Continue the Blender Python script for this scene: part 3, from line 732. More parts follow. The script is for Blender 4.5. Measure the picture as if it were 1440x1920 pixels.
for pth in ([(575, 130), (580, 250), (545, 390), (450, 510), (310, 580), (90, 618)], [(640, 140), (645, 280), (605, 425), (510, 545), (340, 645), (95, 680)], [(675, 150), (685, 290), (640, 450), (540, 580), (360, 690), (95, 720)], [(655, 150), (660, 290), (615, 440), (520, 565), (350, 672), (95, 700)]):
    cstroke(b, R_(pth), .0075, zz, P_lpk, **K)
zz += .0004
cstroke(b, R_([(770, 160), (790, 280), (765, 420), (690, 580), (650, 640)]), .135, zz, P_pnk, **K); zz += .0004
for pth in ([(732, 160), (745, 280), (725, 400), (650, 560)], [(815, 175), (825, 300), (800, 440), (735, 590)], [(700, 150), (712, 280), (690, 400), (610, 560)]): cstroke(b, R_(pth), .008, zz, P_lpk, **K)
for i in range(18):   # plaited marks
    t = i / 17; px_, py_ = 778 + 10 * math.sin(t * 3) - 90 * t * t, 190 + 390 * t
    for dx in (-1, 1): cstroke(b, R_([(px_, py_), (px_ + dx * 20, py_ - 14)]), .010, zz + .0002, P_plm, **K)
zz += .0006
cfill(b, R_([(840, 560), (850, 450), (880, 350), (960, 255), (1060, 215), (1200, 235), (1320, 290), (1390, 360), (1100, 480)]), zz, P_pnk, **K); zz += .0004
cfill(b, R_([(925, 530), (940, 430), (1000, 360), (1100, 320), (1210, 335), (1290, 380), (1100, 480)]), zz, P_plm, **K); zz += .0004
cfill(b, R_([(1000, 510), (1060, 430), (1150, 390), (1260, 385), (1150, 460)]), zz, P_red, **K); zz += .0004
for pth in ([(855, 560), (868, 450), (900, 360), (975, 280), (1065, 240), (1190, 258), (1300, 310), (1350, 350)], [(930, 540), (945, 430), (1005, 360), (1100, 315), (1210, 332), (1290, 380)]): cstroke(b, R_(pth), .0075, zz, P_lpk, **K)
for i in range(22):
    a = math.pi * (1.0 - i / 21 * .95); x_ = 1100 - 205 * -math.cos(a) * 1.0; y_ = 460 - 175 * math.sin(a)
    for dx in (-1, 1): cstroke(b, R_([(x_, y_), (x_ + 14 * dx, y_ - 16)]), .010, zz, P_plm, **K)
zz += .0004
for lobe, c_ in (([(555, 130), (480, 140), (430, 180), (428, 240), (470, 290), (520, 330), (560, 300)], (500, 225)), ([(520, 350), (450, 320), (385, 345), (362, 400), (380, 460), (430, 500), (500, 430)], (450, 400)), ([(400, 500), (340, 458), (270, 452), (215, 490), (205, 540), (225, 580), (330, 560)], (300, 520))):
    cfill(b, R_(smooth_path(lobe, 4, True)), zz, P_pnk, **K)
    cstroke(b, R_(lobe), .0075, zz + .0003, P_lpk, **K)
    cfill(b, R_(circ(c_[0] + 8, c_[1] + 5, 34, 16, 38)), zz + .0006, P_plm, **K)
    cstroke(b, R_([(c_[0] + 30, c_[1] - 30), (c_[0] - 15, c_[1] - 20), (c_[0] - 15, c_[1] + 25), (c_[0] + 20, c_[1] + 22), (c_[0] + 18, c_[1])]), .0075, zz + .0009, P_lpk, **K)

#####

# What the task requires
Return all the data exactly as given.

# Response below
Continue the Blender Python script for this scene: part 3, from line 732. More parts follow. The script is for Blender 4.5. Measure the picture as if it were 1440x1920 pixels.
for pth in ([(575, 130), (580, 250), (545, 390), (450, 510), (310, 580), (90, 618)], [(640, 140), (645, 280), (605, 425), (510, 545), (340, 645), (95, 680)], [(675, 150), (685, 290), (640, 450), (540, 580), (360, 690), (95, 720)], [(655, 150), (660, 290), (615, 440), (520, 565), (350, 672), (95, 700)]):
    cstroke(b, R_(pth), .0075, zz, P_lpk, **K)
zz += .0004
cstroke(b, R_([(770, 160), (790, 280), (765, 420), (690, 580), (650, 640)]), .135, zz, P_pnk, **K); zz += .0004
for pth in ([(732, 160), (745, 280), (725, 400), (650, 560)], [(815, 175), (825, 300), (800, 440), (735, 590)], [(700, 150), (712, 280), (690, 400), (610, 560)]): cstroke(b, R_(pth), .008, zz, P_lpk, **K)
for i in range(18):   # plaited marks
    t = i / 17; px_, py_ = 778 + 10 * math.sin(t * 3) - 90 * t * t, 190 + 390 * t
    for dx in (-1, 1): cstroke(b, R_([(px_, py_), (px_ + dx * 20, py_ - 14)]), .010, zz + .0002, P_plm, **K)
zz += .0006
cfill(b, R_([(840, 560), (850, 450), (880, 350), (960, 255), (1060, 215), (1200, 235), (1320, 290), (1390, 360), (1100, 480)]), zz, P_pnk, **K); zz += .0004
cfill(b, R_([(925, 530), (940, 430), (1000, 360), (1100, 320), (1210, 335), (1290, 380), (1100, 480)]), zz, P_plm, **K); zz += .0004
cfill(b, R_([(1000, 510), (1060, 430), (1150, 390), (1260, 385), (1150, 460)]), zz, P_red, **K); zz += .0004
for pth in ([(855, 560), (868, 450), (900, 360), (975, 280), (1065, 240), (1190, 258), (1300, 310), (1350, 350)], [(930, 540), (945, 430), (1005, 360), (1100, 315), (1210, 332), (1290, 380)]): cstroke(b, R_(pth), .0075, zz, P_lpk, **K)
for i in range(22):
    a = math.pi * (1.0 - i / 21 * .95); x_ = 1100 - 205 * -math.cos(a) * 1.0; y_ = 460 - 175 * math.sin(a)
    for dx in (-1, 1): cstroke(b, R_([(x_, y_), (x_ + 14 * dx, y_ - 16)]), .010, zz, P_plm, **K)
zz += .0004
for lobe, c_ in (([(555, 130), (480, 140), (430, 180), (428, 240), (470, 290), (520, 330), (560, 300)], (500, 225)), ([(520, 350), (450, 320), (385, 345), (362, 400), (380, 460), (430, 500), (500, 430)], (450, 400)), ([(400, 500), (340, 458), (270, 452), (215, 490), (205, 540), (225, 580), (330, 560)], (300, 520))):
    cfill(b, R_(smooth_path(lobe, 4, True)), zz, P_pnk, **K)
    cstroke(b, R_(lobe), .0075, zz + .0003, P_lpk, **K)
    cfill(b, R_(circ(c_[0] + 8, c_[1] + 5, 34, 16, 38)), zz + .0006, P_plm, **K)
    cstroke(b, R_([(c_[0] + 30, c_[1] - 30), (c_[0] - 15, c_[1] - 20), (c_[0] - 15, c_[1] + 25), (c_[0] + 20, c_[1] + 22), (c_[0] + 18, c_[1])]), .0075, zz + .0009, P_lpk, **K)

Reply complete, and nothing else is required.